Bien que de nombreux aspects de cette initiative devraient encore être clarifiés – et non des moindres, les modalités d’estimation et d’application de la franchise des CHF 50 millions selon  le texte…

  • … interdit toute exception: traitement indifférencié d’un portefeuille de titres cotés et des droits participations d’une PME locale ou nationale. En cela la présente initiative diffère sensiblement du projet 2015 d’impôt successoral au niveau fédéral, refusé à l’époque par pas moins de 71% des votants;
  • … touche à la masse successorale: la typologie des récipiendaires – conjoint, enfants, tiers - n’influence en rien l’imposition;
  • … met en péril les soutiens philanthropiques: ceux-ci n’étant pas exclus du champ de l’impôt;
  • … introduit une compétence fédérale additionnelle: le nouvel impôt ne se substitue pas aux impôts existants mais il s’y ajoute (des impositions proches des 100% semblent dès lors tout à fait envisageables);
  • et prescrit finalement des mesures «urgentes» visant à empêcher l’évasion fiscale en cas de départ à l’étranger (un registre national devrait être créé et géré spécifiquement à cet effet).

La JS s’attend à des recettes fiscales complémentaires avoisinant les CHF 6’000 millions par an, touchant plausiblement 2'000 personnes, qui seront affectées à la préservation du climat.

Rejet du projet du Conseil Fédéral

En mai 2024, le Conseil fédéral a décidé de rejeter l’initiative sans lui opposer de contre-projet estimant, notamment, que sa politique de protection du climat, financée à hauteur de CHF 2’500 millions par an, satisfait déjà les buts de l’initiative. En sus, et contrairement à la politique actuelle des pouvoirs publics, l’initiative ne produirait aucun effet incitatif et n’encouragerait en rien les plus fortunés à adapter leur comportement, puisqu’ils seraient redevables de cet impôt indépendamment de leur empreinte carbone.

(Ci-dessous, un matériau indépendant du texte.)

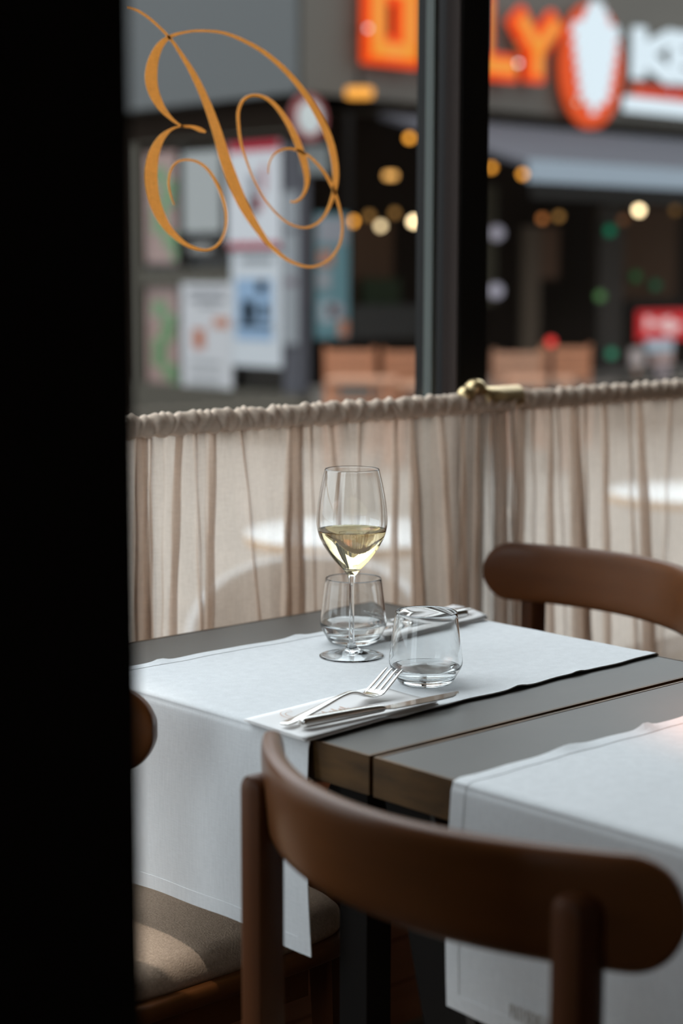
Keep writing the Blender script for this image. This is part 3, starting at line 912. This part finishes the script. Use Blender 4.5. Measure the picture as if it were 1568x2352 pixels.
poster('white poster with brown leaf drawings at the lower left', 'L', (546, 650, 432, 930), (170, 174, 182),
       [(530, 664, 448, 672, (112, 116, 124)), (532, 684, 450, 692, (112, 116, 124)), (484, 755, 458, 800, (150, 96, 76)), (540, 730, 504, 752, (156, 110, 92)), (516, 700, 470, 706, (120, 124, 130)), (520, 830, 450, 836, (134, 138, 144)), (520, 856, 450, 862, (134, 138, 144)), (520, 880, 450, 886, (134, 138, 144))])
poster('plain pale sheet in the upper left shop window', 'L', (520, 345, 436, 535), (142, 148, 152), [(500, 560, 450, 580, (120, 122, 124))])
poster('teal poster with an orange corner on the shop corner', 'R', (712, 490, 788, 776), (88, 122, 132),
       [(716, 500, 782, 560, (128, 132, 142)), (718, 575, 752, 610, (150, 108, 96)), (716, 620, 746, 664, (130, 134, 142)), (720, 690, 756, 740, (140, 150, 160)), (764, 735, 786, 772, (160, 110, 90)), (738, 700, 772, 724, (146, 130, 140))])
poster('narrow white notice on the grey corner post', 'L', (697, 440, 664, 790), (126, 132, 140), [(694, 520, 668, 535, (90, 92, 100)), (694, 640, 668, 655, (100, 90, 100))])
poster('pale grey plate under the round sign', 'R', (684, 332, 742, 402), (116, 124, 128), [(690, 348, 736, 354, (90, 94, 98))])
# round red-rimmed sign
rs = thing('round_sign', 'round white sign with a dark red rim on the building corner', 'sign')
c0 = R_(705, 271, YF - .25)
def disc(name, c, r, th, m, parent, n=40):
    bm = bmesh.new()
    A = [bm.verts.new((c.x + r * math.cos(2 * PI * i / n), c.y, c.z + r * math.sin(2 * PI * i / n))) for i in range(n)]
    B = [bm.verts.new((v.co.x, c.y - th, v.co.z)) for v in A]
    bm.faces.new(A); bm.faces.new(B[::-1])
    for i in range(n): bm.faces.new([A[i], B[i], B[(i + 1) % n], A[(i + 1) % n]])
    return bmo(name, bm, m, parent)
disc('rim', c0, .205, .03, mat('sign_red', lin((104, 34, 34)), .6), rs)
disc('face', c0 + Vector((0, -.031, 0)), .145, .006, mat('sign_white', lin((150, 152, 150)), .6), rs)
bx('wall_arm', c0.x - .02, c0.x + .02, c0.y, YF - .04, c0.z - .02, c0.z + .02, M['dark'], rs)
# shop interior bits
rb('pillar', 790, 260, 800, 930, M['dark'])
rb('door_frame', 1212, 520, 1245, 905, mat('taupe_wood', lin((70, 60, 50)), .8, spec=.08), .05)
rb('door_frame', 1245, 520, 1292, 640, mat('brown_wood', lin((68, 50, 38)), .8, spec=.08), .06)
rb('stone_column', 1380, 470, 1425, 905, mat('dim_stone', lin((54, 50, 46)), .8, spec=.08), .0)
rb('back_panel', 1425, 470, 1600, 690, mat('brown_back', lin((64, 46, 33)), .8, spec=.08), .3)
rb('counter', 1440, 690, 1640, 720, M['dark'], -.02)
rb('shop_panel', 1118, 425, 1155, 700, mat('olive_panel', lin((56, 52, 42)), .8, spec=.08), .1)
rb('stall_riser', 700, 888, 1640, 925, mat('grey_riser', lin((84, 78, 72)), .8), -.25, .3)
rb('shutter', 990, 700, 800, 780, mat('shutter_grey', lin((40, 38, 36)), .8, spec=.08), .0)
rb('inner_wall', 800, 500, 1000, 700, mat('warm_inner', lin((58, 42, 31)), .9, spec=.08), .6)
rb('shelf_plants', 900, 640, 985, 720, mat('dark_leaf', lin((32, 38, 26)), .9, spec=.08), .4)
rb('poster_strip', 805, 560, 826, 640, mat('red_strip', lin((90, 34, 26)), .9), .35)
for px, py in ((1140, 535), (1138, 668)):
    g = ball('globe_lamp', tuple(R_(px, py, YF - .1)), .075, mat('lilac_glow', (.3, .28, .33), .6, emit=.22, ecol=(.75, .7, .85, 1)))
    tag(g, 'pale lilac globe lamp ' + ('upper' if py < 600 else 'lower') + ' of two beside the mullion', 'lamp')
# glowing sign
def emis(name, col, st):
    return mat(name, (0, 0, 0), .6, emit=st, ecol=tuple(col) + (1,), spec=.1)
E_or, E_ye = emis('orange_red_glow', (1.0, .085, .012), 1.0), emis('amber_glow', (1.0, .36, .05), .95)
E_wh = emis('white_glow', (.80, .91, 1.0), 1.0)
sg = thing('shop_sign', 'illuminated orange and white letters on the fascia opposite', 'sign')
ys = YF - .18
def letter(name, strokes, px0, px1, top, bot, parent, m_out, m_in, wd=.10, win=.045, depth=.08):
    """block letter made of thick strokes; strokes in a 0..1 box mapped on the facade plane"""
    A = hit(px0, (bot[0]), 1, ys); B = hit(px1, bot[1], 1, ys); Tz = hit(px0, top, 1, ys).z
    zb_ = (A.z + B.z) / 2
    W_, H_ = B.x - A.x, Tz - zb_
    for nm, wd_, m_, y0_, dd in ((name, wd, m_out, 0, depth), ('tube_face', win, m_in, -depth * .4, depth)):
        if m_ is None: continue
        bm = bmesh.new()
        for st in strokes:
            P = [Vector((A.x + wd * .5 + u * (W_ - wd), 0, zb_ + wd * .5 + v * (H_ - wd))) for u, v in st]
            for a, b in zip(P[:-1], P[1:]):
                d = (b - a).normalized(); s = Vector((-d.z, 0, d.x)) * wd_ / 2; e = d * wd_ * .5
                q = [a - e + s, a - e - s, b + e - s, b + e + s]
                vv = [bm.verts.new((p.x, ys + y0_ + o_, p.z)) for o_ in (0, -dd) for p in q]
                for f in ((0, 1, 2, 3), (7, 6, 5, 4), (0, 4, 5, 1), (1, 5, 6, 2), (2, 6, 7, 3), (3, 7, 4, 0)): bm.faces.new([vv[i] for i in f])
        o = bmo(nm, bm, m_, parent)
        parent_ = parent
letter('letter_o', [[(0, 0), (0, 1), (1, 1), (1, 0), (0, 0)]], 828, 948, -68, (152, 152), sg, E_or, E_ye, .26, .13)
letter('letter_n', [[(0, 0), (0, 1), (1, 0), (1, 1)]], 966, 1066, -50, (164, 164), sg, E_or, E_ye, .23, .10)
letter('letter_l', [[(0, 1), (0, 0), (1, 0)]], 1076, 1174, -20, (184, 184), sg, E_or, E_ye, .25, .12)
letter('letter_y', [[(0, 1), (.48, .45), (1, 1)], [(.48, .45), (.48, 0)]], 1166, 1272, 22, (190, 190), sg, E_or, E_ye, .24, .11)
letter('letter_k', [[(0, 0), (0, 1)], [(1, 1), (.1, .5), (1, 0)]], 1448, 1532, 62, (184, 184), sg, E_wh, None, .15)
letter('letter_e', [[(1, 1), (0, 1), (0, 0), (1, 0)], [(0, .5), (.9, .5)]], 1534, 1600, 72, (194, 194), sg, E_wh, None, .14)
letter('letter_b', [[(0, 0), (0, 1), (.9, 1), (.9, .5), (0, .5)], [(.9, .5), (.9, 0), (0, 0)]], 1608, 1680, 80, (200, 200), sg, E_wh, None, .14)
a, b = hit(1448, 192, 1, ys), hit(1760, 222, 1, ys)
bx('red_band', a.x, b.x, ys - .05, ys, hit(1448, 222, 1, ys).z, a.z, emis('red_glow', (.85, .07, .02), .7), sg, bevel=.02)
bx('white_band', hit(1430, 240, 1, ys).x, b.x, ys - .06, ys, hit(1440, 256, 1, ys).z, hit(1440, 222, 1, ys).z, E_wh, sg, bevel=.03)
# emblem: white layered cone of meat on a spit over a red-orange disc
eb = thing('sign_emblem', 'glowing white doner spit emblem on an orange disc', 'sign')
ce = hit(1352, 152, 1, ys)
m2 = (hit(1422, 152, 1, ys).x - hit(1282, 152, 1, ys).x) / 2
bm = bmesh.new()
n = 48
A = [bm.verts.new((ce.x + m2 * math.cos(2 * PI * i / n), ys, ce.z + m2 * 1.28 * math.sin(2 * PI * i / n))) for i in range(n)]
B = [bm.verts.new((v.co.x, ys - .05, v.co.z)) for v in A]
bm.faces.new(A); bm.faces.new(B[::-1])
for i in range(n): bm.faces.new([A[i], B[i], B[(i + 1) % n], A[(i + 1) % n]])
bmo('orange_disc', bm, emis('disc_glow', (1.0, .11, .02), .8), eb)
hh_ = [(10, .16), (26, .30), (44, .36), (56, .66), (70, .72), (86, .60), (100, .68), (114, .56), (128, .62), (142, .50), (156, .56), (170, .44), (184, .50), (198, .38), (212, .44), (226, .28), (242, .2)]
for (q0, w0), (q1, w1) in zip(hh_[:-1], hh_[1:]):
    za, zb2 = hit(1350, q0, 1, ys).z, hit(1350, q1 - 2, 1, ys).z
    bx('layer', ce.x - m2 * w0, ce.x + m2 * w0, ys - .12, ys - .05, zb2, za, E_wh, eb, bevel=.02)
bx('spit', ce.x - .03, ce.x + .03, ys - .10, ys - .04, hit(1350, 262, 1, ys).z, hit(1350, 2, 1, ys).z, E_wh, eb, bevel=.01)
# awning
aw = thing('awning', 'grey canvas awning over the shopfront opposite', 'awning')
p1 = R_(870, 255, YF - .12); p2 = R_(1700, 335, YF - .12); yb = YF - 2.3
q1 = hit(1215, 372, 1, yb); q2 = hit(1900, 418, 1, yb)
th_ = Vector((0, 0, -.05))
zt_ = (p1.z + p2.z) / 2; zq = (q1.z)
vs = [(p1.x, YF - .12, zt_), (p2.x + 3, YF - .12, zt_), (q2.x + 3, yb, zq), (q1.x, yb, zq)]
vs += [tuple(Vector(v) + th_) for v in vs]
mk('canvas', vs, [(0, 1, 2, 3), (7, 6, 5, 4), (0, 4, 5, 1), (1, 5, 6, 2), (2, 6, 7, 3), (3, 7, 4, 0)], M['awn'], aw)
bx('front_rail', q1.x, q2.x + 3, yb - .05, yb + .02, zq - .16, zq + .02, M['awn_edge'], aw, bevel=.01)
bx('valance', q1.x + .05, q2.x + 3, yb + .0, yb + .02, zq - .29, zq - .14, mat('dark_valance', lin((26, 24, 22)), .9, spec=.1), aw)
AWZ = zt_ + (zq - zt_) * (.88 / 2.18) - .03   # awning height above the right-hand bulbs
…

Selon nos sept Sages, les autorités seraient tenues d’affecter le produit de cet impôt exclusivement à des fins de «politique climatique» et le montant des dépenses ne serait pas déterminé par les besoins de protection du climat, mais par l’ampleur des recettes générées.

Finalement, et s’agissant des PME familiales, il existerait, selon le Conseil fédéral, un risque incontestable que celles-ci soient tout ou en partie vendues aux fins d’acquitter des droits de succession. Pour le Conseil fédéral, l’initiative constitue sur ce point une menace à la pérennité et la prospérité des entreprises et des emplois qui y sont liés.

Contre-projet du «Centre»

En avril 2024, une initiative parlementaire, déposée par Monsieur Marc Jost du groupe du Centre, vise à imposer les successions de plusieurs millions pour financer l’AVS.

L’auteur de cette initiative parlementaire estime en effet qu’une imposition à 10% et une franchise de CHF 5 millions seraient «envisageables», en sus des impôts cantonaux existants. Monsieur Jost considère par ailleurs que sa démarche devrait être assimilée à une contre-proposition légitime à l’initiative JS.

Monsieur Jost propose d’affecter le produit de ce nouvel impôt au financement de l’AVS.

Bien que le texte de l’initiative ne semble pas séduire les citoyens suisses , puisque 74% des Romands et 66% des Suisses alémaniques le rejetterait (67% en moyenne Suisse), gageons que cette thématique fera couler encore beaucoup d’encre avant son passage par les urnes, attendu pour 2026.